Note 1. Tous les propos attribués à Gabriel et Gerardo sont des traductions libres de l’anglais et de l’espagnol. J’espère ne pas avoir « lost in translation » trop de leur sagesse.  

Note 2. Cet article n’est ni commandité, ni une pub. C’est simplement le récit d’un voyage personnel dont j’ai assuré tous les frais. Cela dit, tant mieux si ça vous donne envie de découvrir, vous aussi, El Toledo lors d’un futur voyage au Costa Rica!

Note 3. J’ai dormi dans la casita nommée « Tucan Tiny House » et ce n’est pas de la fausse représentation : j’ai bel et bien pu voir des toucans. Si vous aimez les hébergements rustiques, les trois casitas de la ferme se réservent sur Air bnb.
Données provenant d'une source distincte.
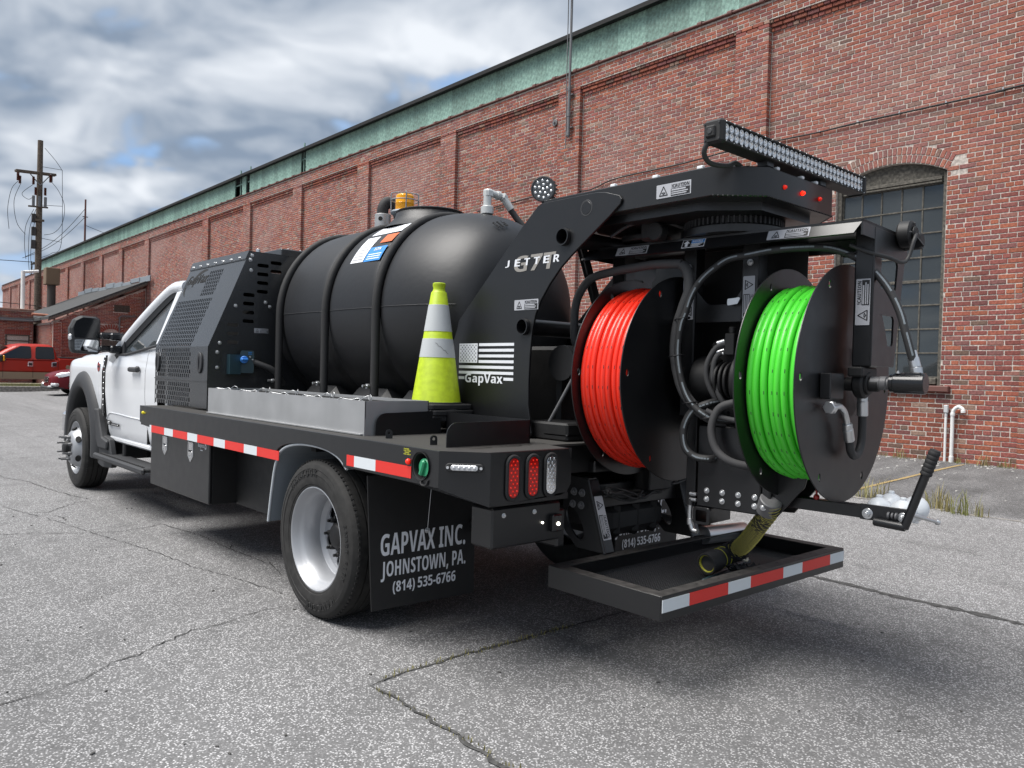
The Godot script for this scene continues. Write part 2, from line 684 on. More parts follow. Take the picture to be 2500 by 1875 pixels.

Note 4. En attendant votre prochain voyage, si vous souhaitez en savoir plus sur le café, informez-vous sur les cours de Saint-Henri Micro-torréfacteur offerts à Montréal et à Québec. J’y reçu le niveau 1 en cadeau de Noël (merci maman!) que j’ai suivi en guise de préparation, à la veille de mon départ. Saint-Henri effectue du commerce direct et propose des cafés Miel du Costa Rica si la découverte vous intéresse!